In the last stretch, O'Sullivan thought it was all over. He reached the mountain's snowfield about 9 a.m., but it hadn't softened as he'd expected. Sliding down firm ledges of snow, careful to avoid any awkward step that could trigger another cramp, O'Sullivan wiped out three times.
Knowing this would be his last chance of the season, O'Sullivan pushed himself down the last 1,800 vertical feet as hard as he could, his heart racing and his feet blistering.
Back at the parking lot after 4 hours, 46 minutes, 29 seconds, O'Sullivan radioed Merle, who congratulated him and asked his time.
"Three minutes?" Merle said. "I'll just have to try and steal it back from you next year."
"Absolutely," O'Sullivan answered. "I encourage it."
The record
No sooner had O'Sullivan claimed the record than several others were on his heels.
Mountain guide Michael Horst tried the next day but failed to break it.
Lhakpa Gelu Sherpa, who once held the record for fastest climb on Mount Everest (10 hours, 56 minutes, 46 seconds), is now guiding on Rainier. He is making his run at the record Saturday and has set a goal of 4 hours.
Chad Kellogg, who in 2004 set a record at 4 hours, 59 minutes, 1 second, said he hopes to reclaim the title as well.

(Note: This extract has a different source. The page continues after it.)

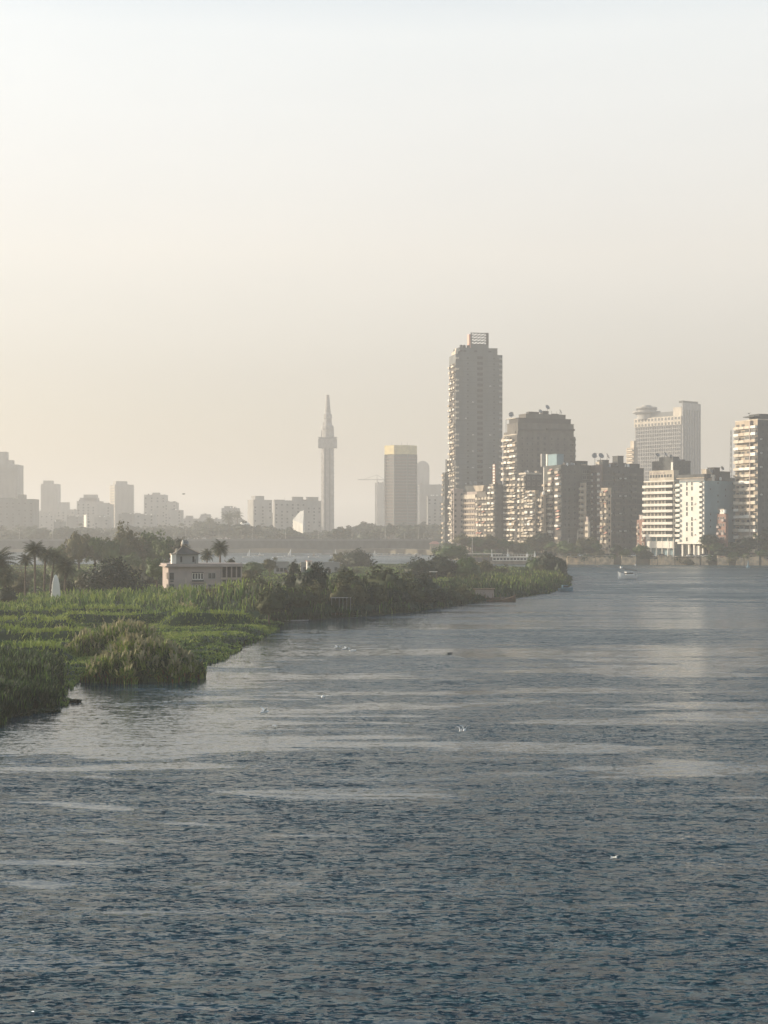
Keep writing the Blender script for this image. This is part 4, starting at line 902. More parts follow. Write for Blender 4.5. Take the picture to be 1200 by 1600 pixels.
# floating restaurant
d = 711; t = thing('floating_restaurant', 'long white floating restaurant with an open deck moored behind the island tip', 'boat', (X(803, d), d, 0)); k = d/F
q = MB(); hull_mesh(q, 74*k, 7, 1.6, M['tan'], fore=.12, sheer=.6); q.build('hull', t)
q = MB(); q.box(-34*k, 30*k, -3, 3, 1.62, 3.3, M['white']); q.build('lower_cabin', t)
for i, x_ in enumerate(lin(-31*k, 27*k, 12)): q = MB(); q.box(x_-.6, x_+.6, -3.06, -3.003, 2.0, 2.9, M['glass']); q.build('window', t)
q = MB(); q.box(-36*k, 32*k, -3.5, 3.5, 3.31, 3.55, M['white'])
for x_ in lin(-34*k, 31*k, 16): q.box(x_-.06, x_+.06, -3.4, -3.28, 3.56, 4.6, M['white'])
q.box(-36*k, 32*k, -3.42, -3.3, 4.61, 4.75, M['white']); q.build('upper_deck', t)
for x_, h in ((-35*k, 3.5), (-10*k, 3.6), (32*k, 2.6), (20*k, 2.0)): q = MB(); q.tube([(x_, -2, 3.5), (x_, -2, 3.5+h)], [.14, .08], M['whitem'], 5); q.box(x_-.35, x_+.35, -2.3, -1.7, 3.56, 4.9, M['whitem']); q.build('flag_post', t)
t = thing('boat_house', 'long low roofed landing stage left of the white floating restaurant', 'pavilion', (X(757, 712), 712, 0)); q = MB(); q.box(-10, 8, -3, 3, Z(866, 712), Z(864.5, 712), M['cream']); q.build('roof', t)
for x_ in lin(-9, 7, 7): q = MB(); q.box(x_-.12, x_+.12, -2.8, -2.5, -.5, Z(866, 712), M['wood']); q.build('post', t)
q = MB(); q.box(-9.5, 7.5, -2.4, 2.4, 1.0, 3.2, M['dgrey']); q.build('wall', t)
# orange kiosk with pale sloping stair at the bridge head
d = 900; t = thing('kiosk', 'small orange and cream kiosk at the bridge head', 'kiosk', (X(679, d), d, 3.6)); q = MB(); q.box(-2.6, 2.6, -2, 2, 0, Z(850, d)-3.6, M['tan']); q.build('wall', t); q = MB(); z_ = Z(850, d)-3.6; q.prism([(-3.2, -2.6), (3.2, -2.6), (3.2, 2.6), (-3.2, 2.6)], z_+.003, z_+1.6, M['salmon'], .4); q.build('roof', t); q = MB(); q.box(-1.6, 1.2, -2.06, -2.003, .8, 2.4, M['glass']); q.build('window', t)
d = 870; t = thing('stairway', 'pale sloping stairway climbing right behind the island trees', 'stairs', (X(676, d), d, 2.5))
q = MB()
for i in range(16): q.box(i*.62, i*.62+.6, -1, 1, i*.42-.3, i*.42+.3, M['lgrey'])
q.build('flight', t)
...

O'Sullivan's record lacks third-party verification, and there's no consensus on how a time could be deemed "official" anyway.
"That's the beauty of it: It's not an established event," O'Sullivan said. "It's just going out there and seeing what you can do, that day, that mountain, that weather."
O'Sullivan's claim is based on a GPS watch he used to track his progress and, more importantly, his word. But his colleagues said there's no reason to doubt it. The tight-knit community of climbers know and trust each other — often literally with their lives.
"In this community, it's a big deal," O'Sullivan said of the record. "I don't know if it matters much to anyone else, and I don't know if it matters much to us whether it matters much to anyone else."